Tell us what you think and we’ll report back to you next week…



7 COMMENTS

  1. A $1,500 premium with the commission at 60%, equates to $900 commission for all the work the Adviser practice has to provide.

    Currently, it costs thousands of dollars to provide best interest advice, complete all the
    onerous compliance requirements and if the client agrees to the recommendations, complete applications and do all the administration tasks that can take weeks to complete, with no guarantee of policies being accepted.

    So based on the 60% rate, unless the adviser works from a spare bedroom in his or her house and is prepared to not be paid for their time, then the 60% rate is insufficient.

    The only way the 60/20 model will work is when the Life Companies improve their New
    Business and ongoing administration processes, with technology that creates a more cohesive automated and efficient flow through protocol, that enables all the departments who are involved in New Business, renewals and administration of policies within the Life Company, to know what the other departments are doing and can communicate more effectively with the advisers to enable them to write more Business and time efficiently look after existing clients.

    Currently, the system has many flaws that adds time and costs to advisers practices that will not be able to be absorbed when the commission rate drops.

    It is all very well to say that the higher trail will offset upfront losses, though for all start up and establishing practices that do not have a reasonable trail, this is a certain death sentence and for established practices, the inefficiencies of Life Companies will continue to drain revenues, with no profitable cash injections from New Business to offset increasing costs.

    For those practises who have taken out loans, the figures will point to a loss position also, as the capital repayment of loans must be included in the Business plan and as they are paid from after Tax Dollars, this leads us back to the obvious answer.

    If the LIF 60/20 continues, then the Life Companies must spend the hundreds of millions of dollars taken from adviser practices and invest that to improve their systems, or watch the exodus of thousands of advisers when they do their sums and realise a loss is a loss is a loss.

    • Jeremy you are spot on- the service from life companies is CRAP !
      Here is the real deal. A doctor client of mine turns 65 on 26 July. He has a legacy income protection policy with the option of extending to Age 70-no underwriting. He was interested. I asked for quotes on a 30/90 WP basis. The policy admin team said they would pass it on to the new business team, and promised results in “a few days”. After 12 business days, numerous phone calls, I got my reply. Seems this company has had a re-organization to save money to pay more bonuses to the recently departed CEO.
      So far I have spent 4 hours on this project. I may get limited-term commission, if the commission team still exists. The process of obtaining a simple quote on the in-house system is a joke. The company has set up not to communicate internally, segmented by glass walls.
      Yesterday APRA confirmed this company was apparently profitable. You have to wonder how ? LIF will reduce business acquisition costs for life insurers. I will bet London to a brick NONE of that profit will be ploughed back to improving performance.

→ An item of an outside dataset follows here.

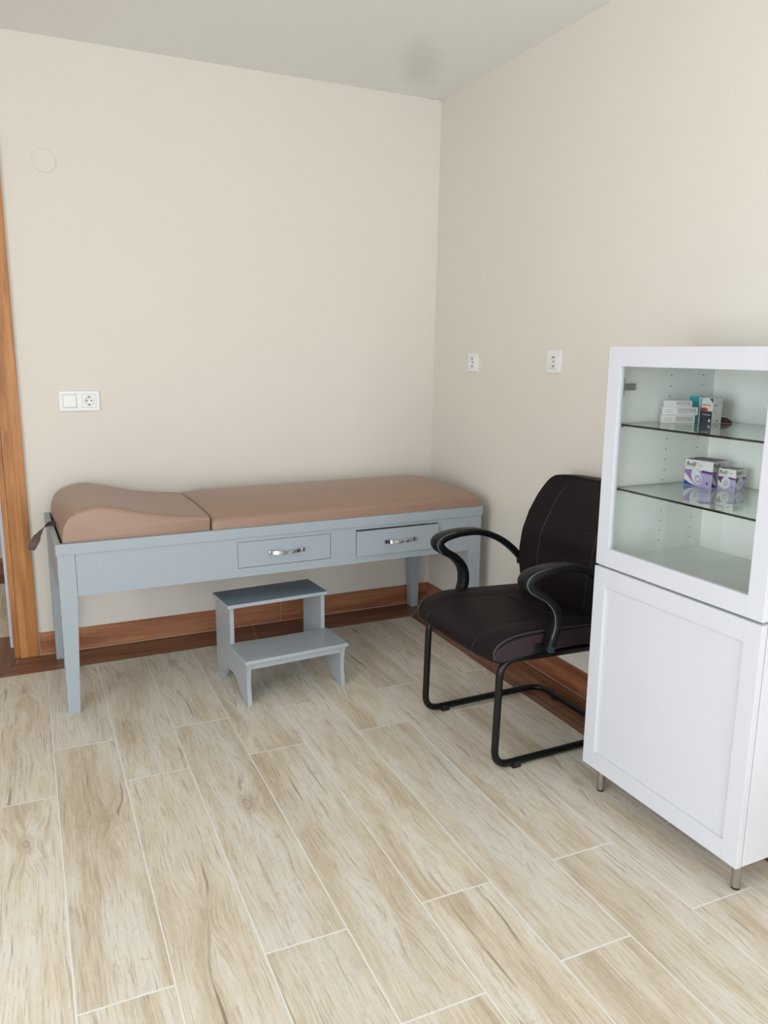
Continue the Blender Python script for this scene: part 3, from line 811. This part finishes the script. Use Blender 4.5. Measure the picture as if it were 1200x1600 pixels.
# armrests: one bent band each, from the seat side forward, over and back to the backrest
arm_pts = [(0.078, 0.415), (0.092, 0.455), (0.103, 0.500), (0.095, 0.550), (0.062, 0.592), (0.018, 0.620), (-0.008, 0.640), (-0.016, 0.661), (0.008, 0.678), (0.060, 0.688), (0.110, 0.690), (0.160, 0.686), (0.215, 0.670), (0.268, 0.643), (0.315, 0.606), (0.348, 0.570)]
arm_th = [0.012, 0.016, 0.017, 0.016, 0.015, 0.015, 0.018, 0.018, 0.016, 0.014, 0.0135, 0.013, 0.0125, 0.012, 0.012, 0.011]
arm_w = [0.020, 0.024, 0.025, 0.025, 0.026, 0.028, 0.030, 0.031, 0.031, 0.030, 0.028, 0.025, 0.023, 0.021, 0.019, 0.016]
for sgn in (-1, 1):
    P = catmull([(a, 0, b) for a, b in arm_pts], 6); n = len(P); rings = []; rim = []
    for i, q in enumerate(P):
        tn = (P[min(i+1, n-1)]-P[max(i-1, 0)]).normalized(); nr = Vector((tn.z, 0, -tn.x))
        fi = i/6; j = min(int(fi), len(arm_pts)-2); k = fi-j
        th = arm_th[j]+(arm_th[j+1]-arm_th[j])*k; wd = arm_w[j]+(arm_w[j+1]-arm_w[j])*k
        lc = sgn*(SW+0.006+0.022)
        # the band leans in towards the backrest at the rear
        if q.x > 0.2 and q.z > 0.5: lc -= sgn*0.022*((q.x-0.2)/0.15)
        ring = []
        for m_ in range(16):
            an = 2*PI*m_/16; cx_, sx_ = math.cos(an), math.sin(an)
            ex = 0.5; px_ = math.copysign(abs(cx_)**ex, cx_)*wd; pz_ = math.copysign(abs(sx_)**ex, sx_)*th
            ring.append((q.x+nr.x*pz_, lc+px_, q.z+nr.z*pz_))
        rings.append(ring)
        rim.append((q.x-nr.x*(th-0.004), lc-wd*0.86*1.0+0.0 if sgn < 0 else lc-wd*0.9, q.z-nr.z*(th-0.004)))
    bm = bmesh.new(); loft(bm, rings); arm = finish('armrest', bm, MT['plastic'], ch, True, 60)
    bm = bmesh.new(); seg = rim[6:60] if sgn < 0 else rim[34:54]
    tube(bm, seg, 0.0011, 6); finish('armrest_rim', bm, MT['rim'], arm, True)
    bm = bmesh.new(); lc = sgn*(SW+0.006+0.022)
    cyl(bm, (0.080, lc+sgn*0.012, 0.424), (0.080, lc+sgn*0.026, 0.424), 0.0125, 0.0105, 20)
    o = finish('bolt_cap', bm, MT['bolt'], arm, True, 40)
    bm = bmesh.new(); bx(bm, 0.045, 0.115, sgn*(SW-0.01) if sgn > 0 else -(SW+0.010), (SW+0.010) if sgn > 0 else -(SW-0.01), 0.398, 0.432, 0.004)
    finish('arm_bracket', bm, MT['plastic'], arm)
    bm = bmesh.new(); bx(bm, 0.335, 0.368, sgn*0.262 if sgn < 0 else 0.205, -0.205 if sgn < 0 else 0.262, 0.545, 0.590, 0.005)
    finish('back_bracket', bm, MT['plastic'], arm)
# under-seat plate that carries the seat on the tubes
bm = bmesh.new(); bx(bm, 0.0, 0.34, -0.222, 0.222, 0.383, 0.402, 0.003); finish('seat_plate', bm, MT['plastic'], ch)

# ------------------------------------------------------------------ display cabinet (two stacked units)
CA = -0.0173
CX0, CY0 = -0.4402, -1.9093
cab_rot = math.atan2(-math.cos(CA), -math.sin(CA))
def cloc(u, d, z=0.0):     # u along the front (towards the camera), d into the depth
    return (CX0-u*math.sin(CA)+d*math.cos(CA), CY0-u*math.cos(CA)-d*math.sin(CA), z)
CW, DT, DEP, PT = 0.60, 0.019, 0.40, 0.016
Z0, Z1, Z2 = 0.0827, 0.7332, 1.3803
low = empty('base_cabinet', cloc(0, 0), cab_rot, 'lower white panel-door cabinet on steel legs beside the chair', 'cabinet')
upp = empty('display_cabinet', cloc(-0.0073, 0.009, Z1+0.0015), cab_rot, 'upper white glass-door display cabinet stacked on the lower cabinet', 'cabinet')

def carcass(root, h, z0, m, back=True):
    y0 = DT+0.002; y1 = y0+DEP
    for nm, x0, x1 in (('side_panel', 0.0, PT), ('side_panel', CW-PT, CW)):
        b = bmesh.new(); bx(b, x0, x1, y0, y1, z0, z0+h, 0.0006, 0, 1)
        if root is upp:
            xs = PT if x0 == 0 else CW-PT; sg = 1 if x0 == 0 else -1
            for dpt in (0.037+y0-0.02, 0.232, 0.362):
                for i in range(18):
                    zz = z0+0.05+0.032*i
                    cyl(b, (xs-0.001*sg, dpt, zz), (xs+0.0003*sg, dpt, zz), 0.0021, n=8, mi=1)
        finish(nm, b, [m, MT['hole']], root)
    for nm, za, zb in (('bottom_panel', z0, z0+PT), ('top_panel', z0+h-PT, z0+h)):
        b = bmesh.new(); bx(b, PT, CW-PT, y0, y1, za, zb); finish(nm, b, m, root)
    b = bmesh.new(); bx(b, PT, CW-PT, y1-0.010, y1-0.004, z0+PT, z0+h-PT); finish('back_panel', b, m, root)

def door_frame(b, h, st_=0.050, rl=0.055):
    """rails and stiles: stiles run full height"""
    bx(b, 0.001, st_, 0.0, DT, 0, h, 0.0012); bx(b, CW-st_, CW-0.001, 0.0, DT, 0, h, 0.0012)
    bx(b, st_, CW-st_, 0.0004, DT, 0, rl, 0.0012); bx(b, st_, CW-st_, 0.0004, DT, h-rl, h, 0.0012)
# lower unit
hl = Z1-Z0
carcass(low, hl-0.004, Z0+0.002, MT['cab'])
b = bmesh.new(); t = bmesh.new(); door_frame(t, hl-0.003); bmesh.ops.translate(t, vec=(0, 0, Z0), verts=t.verts); merge(b, t)
dl = finish('door', b, MT['cab'], low); dl['label'] = 'white framed panel door'
b = bmesh.new(); bx(b, 0.048, CW-0.048, 0.0075, 0.0135, Z0+0.05, Z1-0.055); finish('door_panel', b, MT['cab'], dl)
for (u, d) in ((0.056, 0.033), (CW-0.028, 0.040), (0.056, 0.38), (CW-0.04, 0.38)):
    b = bmesh.new(); cyl(b, (u, d, 0.007), (u, d, Z0+0.002), 0.0125, n=28); lg = finish('leg', b, MT['steel'], low, True, 40)
    b = bmesh.new(); cyl(b, (u, d, 0.0), (u, d, 0.007), 0.0105, 0.0118, n=28); finish('leg_tip', b, MT['rubber'], lg, True, 40)
# upper unit
hu = Z2-Z1-0.0015
carcass(upp, hu-0.004, 0.002, MT['cabin'])
for o in list(upp.children):
    if o.name.startswith('top_panel') or (o.name.startswith('side_panel') and min(v.co.x for v in o.data.vertices) > 0.3): o.data.materials[0] = MT['cab']
b = bmesh.new(); door_frame(b, hu); du = finish('door', b, MT['cab'], upp); du['label'] = 'white framed glass door'
b = bmesh.new(); bx(b, 0.049, CW-0.049, 0.0095, 0.0135, 0.054, hu-0.054); finish('glass_pane', b, MT['glass'], du)
for zz in (hu-0.115,):
    b = bmesh.new(); bx(b, PT, PT+0.004, 0.035, 0.050, zz-0.028, zz+0.028, 0.002); bx(b, PT, PT+0.012, 0.022, 0.085, zz-0.010, zz+0.010, 0.0025)
    cyl(b, (PT+0.002, 0.042, zz+0.021), (PT+0.0065, 0.042, zz+0.021), 0.005, n=16); cyl(b, (PT+0.002, 0.042, zz-0.021), (PT+0.0065, 0.042, zz-0.021), 0.005, n=16)
    finish('hinge', b, MT['steel'], upp)
b = bmesh.new(); cyl(b, (0.235, DT+DEP-0.02, hu-PT-0.004), (0.235, DT+DEP-0.02, hu-PT-0.0195), 0.007, n=16); finish('door_bumper', b, MT['rubber'], upp)
ZS1, ZS2 = 1.160, 0.970
YS = 0.034
for zz, in ((ZS1,), (ZS2,)):
    b = bmesh.new(); z = zz-(Z1+0.0015)
    bx(b, PT+0.003, CW-PT-0.003, YS, DT+DEP-0.012, z-0.006, z)
    for f in b.faces:
        if abs(f.normal.z) < 0.5: f.material_index = 1
    bmesh.ops.recalc_face_normals(b, faces=b.faces)
    for f in b.faces: f.material_index = 0 if abs(f.normal.z) > 0.5 else 1
    sh = finish('glass_shelf', b, [MT['shelfglass'], MT['glassedge']], upp); sh['label'] = 'clear glass shelf with a dark green edge'
    for x, s in ((PT, 1), (CW-PT, -1)):
        for y in (YS+0.012, 0.37):
            b = bmesh.new(); cyl(b, (x, y, z-0.009), (x+s*0.010, y, z-0.009), 0.0035, n=12)
            finish('shelf_support', b, MT['steel'], sh)

# ------------------------------------------------------------------ boxes on the shelves
def text_mesh(txt, size, m, parent, mtx, bold=0.0):
    cu = bpy.data.curves.new('lettering', 'FONT'); cu.body = txt; cu.size = size; cu.offset = bold; cu.extrude = 0.0
    cu.resolution_u = 3
    tmp = bpy.data.objects.new('tmp', cu); SC.collection.objects.link(tmp)
    bpy.context.view_layer.update()
    me = bpy.data.meshes.new_from_object(tmp.evaluated_get(bpy.context.evaluated_depsgraph_get()))
    bpy.data.objects.remove(tmp); me.materials.clear(); me.materials.append(m)
    o = bpy.data.objects.new('lettering', me); link(o, parent); o.matrix_local = mtx
    return o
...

    • Agree Jeremy, but lets not forget that if 1 in 10 clients cancel in year 2 (10% which can be a reasonable assumption) then we have actually lost money in writing those clients. My view is that this is unworkable unless you are either writing other business or have a healthy trail already to ride it out.
      But if you have a healthy trail already then why bother with new business? You would be financially better off closing your office and just looking after existing customers from the spare bedroom.
      For example if you have a 200k trail income and you normally write 250k new business but have office and staff costs of say 150k and that new business is now going to be 150k in the future, the sums are very easy. Close the office, get rid of the staff and sit on your trails.

      • Well reasoned RC. This is happening more than anyone cares to publicise. I feel it will continue to keep happening too, until the life offices are no more!

    • Great words Jeremy. An article was released today in this publication about how pure risk advisers can charge fees-only. Unbelievable. It never ends. The interesting thing this time is that it is Chris Unwin writing that article. he’s missed the mark on this one though. Surprises me he looks to have rolled over to the dark side. This ‘pure riskies can live off fees only’ brigade is usually only trumpeted by Life companies and industry consultants and special interest groups with an agenda. Strange for Chris to sound like he believes it. When Chris Unwin starts drinking the cool aid of the corporates you KNOW it is time to get out!

  2. The current players like AFA & FPA are not working in the interest of the client or the adviser, like always they are protecting their FUNDING. Kelly should get some idea of this before she attends the conference. I am a life & general insurance BROKER. The system will continue to work, only if the legislators get it right. My suggestion is that they differentiate between INSURANCE & FINANCIAL Services. Insurance has been conveniently rolled in with financial services, so that the likes of AFA & FPA can continue the rogue state.

    • Good to hear someone saying this Lester! Helping a family with correct, appropriate and quality insurance protection is an art and science with a different discipline to the more academic traditional ‘financial planning’ and ‘advice’ which is usually investment based. The fact that ‘riskies’ have to qualify using exactly the same exams now AND going forward as full financial planners is perplexing at best and an unnecessary burden on riskies at worst. Please will someone explain to me why, as a pure risk adviser, I must be examined on my knowledge of derivatives, credit default swaps, currency exchange and trading, securities, margin lending etc, etc in order to help my clients with such specialized instruments as life cover, trauma and income protection?!
      .
      Why oh why haven’t these academics and pollies who make our industry and career changing decisions for us yet created a separate licence and exam regime for pure risk advisers. In the main, our discipline has nothing to do with the discussions FP’s have with their clients. Oh, sure, FP’s should ensure insurance is in place but how many of them do that PROPERLY? It would be great to see these academics and politicians do something actually WORTHWHILE for once and create a regime/licencing/exams for pure risk writers. Why haven’t the life companies championed this cause for us – it would seem to be in their interests and support their common war cry of “we are passionately committed to supporting our advisers”. We’ve all heard that one a ‘few’ times, haven’t we?